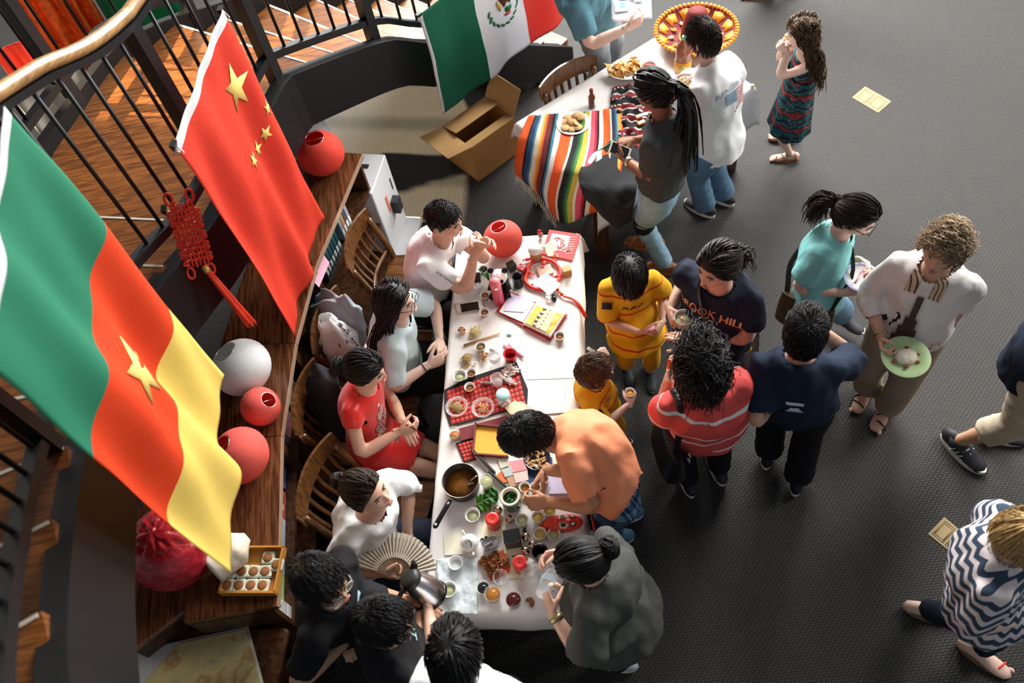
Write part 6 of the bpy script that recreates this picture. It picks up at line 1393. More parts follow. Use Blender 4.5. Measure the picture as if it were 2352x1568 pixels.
p=on(1242,545);o=thing('figurine','small red and patterned figurine at the back table edge','figurine',p)
b=MB();b.ell((0,0,.022),(.016,.014,.022));b.build('body',mat('patterned_cloth',(.45,.25,.18),.7,var=.8,scale=160),o);b=MB();b.ell((-.004,.004,.05),(.012,.012,.012));b.build('head',M_REDP,o)
for sg in(-1,1):b=MB();b.ell((sg*.012,.004,.058),.005,n=8,m=6);b.build('ear',M_BLK,o)
M_RC=mat('red_rope',(.76,.04,.02),.5,var=.1,bump=.003,bscale=60)
hp_=on(1245,632);o=thing('heart_wreath','red heart-shaped wreath ornament with knotted charms','ornament',hp_)
hx=idir(1245,632,1,-.35);hy=V(-hx[1],hx[0],0);pts=[]
for a in np.linspace(0,2*math.pi,40,endpoint=False):
 x=16*math.sin(a)**3;y=13*math.cos(a)-5*math.cos(2*a)-2*math.cos(3*a)-math.cos(4*a);pts.append(hp_+(hy*x*.75-hx*(y+2)*.55*-1+0*hx)*.0088+UP*.011)
pts=[]
for a in np.linspace(0,2*math.pi,48,endpoint=False):
 r=.108*(1-.20*max(0,math.cos(a-2.5))**8);pts.append(hp_+hx*math.cos(a)*r*.98+hy*math.sin(a)*r*1.02+UP*.011)
b=MB();b.tube(pts,.0105,10,close=True);b.build('ring',M_RC,o,world=True)
for k,(px,py)in enumerate(((1213,598),(1250,607),(1216,628),(1280,637),(1275,590))):
 c_=on(px,py)+UP*.012;an=k*1.1;d=V(math.cos(an),math.sin(an),0);e=V(-d[1],d[0],0);ch=MB();ch.ell(c_,(.020,.011,.008),np.column_stack([d,e,UP]));ch.prism([(0,0),(.016,.010),(.016,-.010)],-.003,.003,R=np.column_stack([-d,-e,UP]),c=c_-d*.016)
 ch.tube([c_+d*.018,c_+d*.034+e*.008,c_+d*.044,c_+d*.034-e*.008,c_+d*.019],.0018,6);ch.build('fish_charm',M_CORD,o,world=True)
b=MB();c_=on(1252,623)+UP*.006;b.box(c_,(.085,.07,.01),Rz(.1));b.build('centre_plaque',mat('pink_gold_plaque',(.72,.36,.26),.5,var=.4,scale=60),o,world=True)
for k in range(3):b=MB();b.ell(on(*((1223,656),(1281,620),(1230,616))[k])+UP*.012,.006,n=10,m=7);b.build('bead',mat('gold_bead',(.75,.45,.08),.3,.7)if k==2 else M_REDP,o,world=True)
nc=quad_card('note_card',[(1224,648),(1254,626),(1289,653),(1262,678)],ZT+.024,.001,M_PAPER,'small white note card lying on the heart wreath','card')
def text_lines(parent,c,x,y,n,w_,step,m_=None,hgt=.0016):
 for k in range(n):
  b=MB();ww=w_*(.6+.4*((k*37)%10)/10);b.box(c+y*(k-(n-1)/2)*step,(ww,hgt,.0005),np.column_stack([x,y,UP]));b.build('printed_line',m_ or mat('print_grey',(.35,.36,.38),.8),parent,world=True)
cc_=at(1257,652,ZT+.0256);tx=idir(1257,652,1,.75);text_lines(nc,cc_,tx,V(-tx[1],tx[0],0),6,.05,.009)
o=thing('tassel','red tassel trailing from the wreath toward the table edge','tassel',on(1285,668));tp_=[on(1278,665)+UP*.012,on(1295,683)+UP*.012,on(1318,690)+UP*.010,on(1331,702)+UP*.006,on(1338,728,ZT-.06)+V(.02,0,0)]
for k in range(3):b=MB();q=tp_[0]+(tp_[1]-tp_[0])*(.2+.28*k);b.ell(q,(.011,.011,.009),n=10,m=7);b.build('bead',mat('gold_bead',(.75,.45,.08),.3,.7)if k==1 else M_REDP,o,world=True)
tm=MB();cr=cat_rom(tp_[1:],6)
for k in range(26):
 of=rng.normal(size=3)*.0045;tm.tube(cr+of*np.linspace(.6,1.2,len(cr))[:,None],.0018,4)
tm.build('threads',M_CORD,o,world=True)
for(px,py,m_,lab)in((1259,690,M_PORC,'white round bird figurine beside the gold box'),(1273,690,M_BLK,'black round bird figurine beside the gold box')):
 p=on(px,py);o=thing('bird_figurine',lab,'figurine',p);b=MB();b.ell((0,0,.018),(.016,.020,.018));b.build('body',m_,o);b=MB();b.ell((0,.016,.030),(.010,.010,.010));b.tube([(0,.024,.03),(0,.034,.028)],[.004,.0008],6);b.build('head',m_,o);b=MB();b.tube([(0,-.016,.018),(0,-.032,.026)],[(.010,.003),(.006,.002)],8);b.build('tail',m_,o)
M_CASE=mat('dark_red_case',(.42,.015,.02),.5);M_IVORY=mat('ivory_lining',(.78,.73,.66),.7);M_SILK=mat('gold_silk',(.85,.42,.04),.35,var=.35,scale=22,bump=.008,bscale=20)
cs=quad_card('display_case',[(1141,716),(1170,670),(1236,697),(1204,752)],ZT,.008,M_CASE,'open red presentation case, gold silk tray with medallions in its right half','case')
quad_card('lid_lining',[(1147,717),(1173,674),(1229,697),(1201,741)],ZT+.0085,.006,M_IVORY,'','',parent=cs)
quad_card('tray_base',[(1202,752),(1234,693),(1304,724),(1264,784)],ZT,.008,M_CASE,'','',parent=cs)
quad_card('tray_rim',[(1203,746),(1234,697),(1299,722),(1265,776)],ZT+.009,.022,M_IVORY,'','',parent=cs)
quad_card('silk',[(1206,741),(1232,701),(1292,722),(1262,767)],ZT+.0315,.002,M_SILK,'','',parent=cs)
quad_card('gold_band',[(1228,750),(1254,706),(1280,716),(1254,762)],ZT+.034,.0015,mat('pale_gold_band',(.80,.62,.30),.35),'','',parent=cs)
quad_card('pink_tab',[(1208,757),(1213,752),(1256,778),(1252,783)],ZT+.0002,.0075,mat('pink_tab',(.80,.25,.28),.6),'','',parent=cs)
for k,(px,py)in enumerate(((1252,709),(1245,719),(1238,727),(1232,736),(1228,746))):b=MB();c_=at(px,py,ZT+.0335);b.lathe([(0,.006),(.010,.006),(.012,.003),(.012,0)],c_,14);b.build('medallion',mat('pewter',(.40,.38,.38),.35,.8,var=.4,scale=150),cs,world=True)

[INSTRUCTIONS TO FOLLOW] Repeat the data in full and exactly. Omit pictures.

[WRITTEN SOLUTION]
Write part 6 of the bpy script that recreates this picture. It picks up at line 1393. More parts follow. Use Blender 4.5. Measure the picture as if it were 2352x1568 pixels.
p=on(1242,545);o=thing('figurine','small red and patterned figurine at the back table edge','figurine',p)
b=MB();b.ell((0,0,.022),(.016,.014,.022));b.build('body',mat('patterned_cloth',(.45,.25,.18),.7,var=.8,scale=160),o);b=MB();b.ell((-.004,.004,.05),(.012,.012,.012));b.build('head',M_REDP,o)
for sg in(-1,1):b=MB();b.ell((sg*.012,.004,.058),.005,n=8,m=6);b.build('ear',M_BLK,o)
M_RC=mat('red_rope',(.76,.04,.02),.5,var=.1,bump=.003,bscale=60)
hp_=on(1245,632);o=thing('heart_wreath','red heart-shaped wreath ornament with knotted charms','ornament',hp_)
hx=idir(1245,632,1,-.35);hy=V(-hx[1],hx[0],0);pts=[]
for a in np.linspace(0,2*math.pi,40,endpoint=False):
 x=16*math.sin(a)**3;y=13*math.cos(a)-5*math.cos(2*a)-2*math.cos(3*a)-math.cos(4*a);pts.append(hp_+(hy*x*.75-hx*(y+2)*.55*-1+0*hx)*.0088+UP*.011)
pts=[]
for a in np.linspace(0,2*math.pi,48,endpoint=False):
 r=.108*(1-.20*max(0,math.cos(a-2.5))**8);pts.append(hp_+hx*math.cos(a)*r*.98+hy*math.sin(a)*r*1.02+UP*.011)
b=MB();b.tube(pts,.0105,10,close=True);b.build('ring',M_RC,o,world=True)
for k,(px,py)in enumerate(((1213,598),(1250,607),(1216,628),(1280,637),(1275,590))):
 c_=on(px,py)+UP*.012;an=k*1.1;d=V(math.cos(an),math.sin(an),0);e=V(-d[1],d[0],0);ch=MB();ch.ell(c_,(.020,.011,.008),np.column_stack([d,e,UP]));ch.prism([(0,0),(.016,.010),(.016,-.010)],-.003,.003,R=np.column_stack([-d,-e,UP]),c=c_-d*.016)
 ch.tube([c_+d*.018,c_+d*.034+e*.008,c_+d*.044,c_+d*.034-e*.008,c_+d*.019],.0018,6);ch.build('fish_charm',M_CORD,o,world=True)
b=MB();c_=on(1252,623)+UP*.006;b.box(c_,(.085,.07,.01),Rz(.1));b.build('centre_plaque',mat('pink_gold_plaque',(.72,.36,.26),.5,var=.4,scale=60),o,world=True)
for k in range(3):b=MB();b.ell(on(*((1223,656),(1281,620),(1230,616))[k])+UP*.012,.006,n=10,m=7);b.build('bead',mat('gold_bead',(.75,.45,.08),.3,.7)if k==2 else M_REDP,o,world=True)
nc=quad_card('note_card',[(1224,648),(1254,626),(1289,653),(1262,678)],ZT+.024,.001,M_PAPER,'small white note card lying on the heart wreath','card')
def text_lines(parent,c,x,y,n,w_,step,m_=None,hgt=.0016):
 for k in range(n):
  b=MB();ww=w_*(.6+.4*((k*37)%10)/10);b.box(c+y*(k-(n-1)/2)*step,(ww,hgt,.0005),np.column_stack([x,y,UP]));b.build('printed_line',m_ or mat('print_grey',(.35,.36,.38),.8),parent,world=True)
cc_=at(1257,652,ZT+.0256);tx=idir(1257,652,1,.75);text_lines(nc,cc_,tx,V(-tx[1],tx[0],0),6,.05,.009)
o=thing('tassel','red tassel trailing from the wreath toward the table edge','tassel',on(1285,668));tp_=[on(1278,665)+UP*.012,on(1295,683)+UP*.012,on(1318,690)+UP*.010,on(1331,702)+UP*.006,on(1338,728,ZT-.06)+V(.02,0,0)]
for k in range(3):b=MB();q=tp_[0]+(tp_[1]-tp_[0])*(.2+.28*k);b.ell(q,(.011,.011,.009),n=10,m=7);b.build('bead',mat('gold_bead',(.75,.45,.08),.3,.7)if k==1 else M_REDP,o,world=True)
tm=MB();cr=cat_rom(tp_[1:],6)
for k in range(26):
 of=rng.normal(size=3)*.0045;tm.tube(cr+of*np.linspace(.6,1.2,len(cr))[:,None],.0018,4)
tm.build('threads',M_CORD,o,world=True)
for(px,py,m_,lab)in((1259,690,M_PORC,'white round bird figurine beside the gold box'),(1273,690,M_BLK,'black round bird figurine beside the gold box')):
 p=on(px,py);o=thing('bird_figurine',lab,'figurine',p);b=MB();b.ell((0,0,.018),(.016,.020,.018));b.build('body',m_,o);b=MB();b.ell((0,.016,.030),(.010,.010,.010));b.tube([(0,.024,.03),(0,.034,.028)],[.004,.0008],6);b.build('head',m_,o);b=MB();b.tube([(0,-.016,.018),(0,-.032,.026)],[(.010,.003),(.006,.002)],8);b.build('tail',m_,o)
M_CASE=mat('dark_red_case',(.42,.015,.02),.5);M_IVORY=mat('ivory_lining',(.78,.73,.66),.7);M_SILK=mat('gold_silk',(.85,.42,.04),.35,var=.35,scale=22,bump=.008,bscale=20)
cs=quad_card('display_case',[(1141,716),(1170,670),(1236,697),(1204,752)],ZT,.008,M_CASE,'open red presentation case, gold silk tray with medallions in its right half','case')
quad_card('lid_lining',[(1147,717),(1173,674),(1229,697),(1201,741)],ZT+.0085,.006,M_IVORY,'','',parent=cs)
quad_card('tray_base',[(1202,752),(1234,693),(1304,724),(1264,784)],ZT,.008,M_CASE,'','',parent=cs)
quad_card('tray_rim',[(1203,746),(1234,697),(1299,722),(1265,776)],ZT+.009,.022,M_IVORY,'','',parent=cs)
quad_card('silk',[(1206,741),(1232,701),(1292,722),(1262,767)],ZT+.0315,.002,M_SILK,'','',parent=cs)
quad_card('gold_band',[(1228,750),(1254,706),(1280,716),(1254,762)],ZT+.034,.0015,mat('pale_gold_band',(.80,.62,.30),.35),'','',parent=cs)
quad_card('pink_tab',[(1208,757),(1213,752),(1256,778),(1252,783)],ZT+.0002,.0075,mat('pink_tab',(.80,.25,.28),.6),'','',parent=cs)
for k,(px,py)in enumerate(((1252,709),(1245,719),(1238,727),(1232,736),(1228,746))):b=MB();c_=at(px,py,ZT+.0335);b.lathe([(0,.006),(.010,.006),(.012,.003),(.012,0)],c_,14);b.build('medallion',mat('pewter',(.40,.38,.38),.35,.8,var=.4,scale=150),cs,world=True)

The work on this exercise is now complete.